Przy zastosowaniu tej metody, gdy trenuję z Garmin Forerunner50 ograniczam wciskanie guzika lap do minimum. Zegarek robi to za mnie.
: 09 wrz 2008, 23:08
autor: Stormrider
Też mam onyx fit. Porażka na początku było ok, lecz po jakimś czasie zauważyłem że muszę często zmieniać baterię w pasku ( Dosłownie co kilkanaście godzin ) potem kilka razy dostała się do wnętrza woda w czasie deszczu ( Co prawda po przesuszeniu na kaloryferze zaczynał znów działać - może w tym sensie jest wodoodporny? ) a w końcu zaczął pokazywać dziwne dane, np gdy przejechał koło mnie samochód. Efekt jest taki, że przestałem go używać. No i już nigdy nie kupię sigmy.
Nike Triax Elite
: 10 wrz 2008, 11:24
autor: sossen
Tak dla czystego info, dla tych ktorzy jeszcze nie maja pulsometru, a szukaja czegos w cenie podanej w tescie.
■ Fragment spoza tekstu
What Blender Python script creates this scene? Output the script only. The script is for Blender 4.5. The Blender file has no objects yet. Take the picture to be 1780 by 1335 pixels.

Patrzac na amerykanska strone Ebay, zauwazylem iz Nike Triax Elite, razem z SDM (pomiar predkosci), mozna dostac juz za ok. 100-130$ razem z przesylka! Przy aktualnym kursie dolara .... Minus to oczywiscie, raczej brak serwisu, z drugiej strony posiadam takowy od prawie 4 lat i jedyna rzecz jak na razie na minus, to pasek do mierzenia pulsu (po wymianie baterii), zaczal byc nieszczelny, wiec musialem dokupic drugi (koszt ok. 40$ - tez Ebay US). Biorac po d uwage dokladnosc pomiarow i roznice w cenie w stosunku do Polara S625X uwazam, ze to dobra alternatywa. Zakres funkcji, poza wysokoscia i temp. ten sam, a cena ... sami sprawdzcie.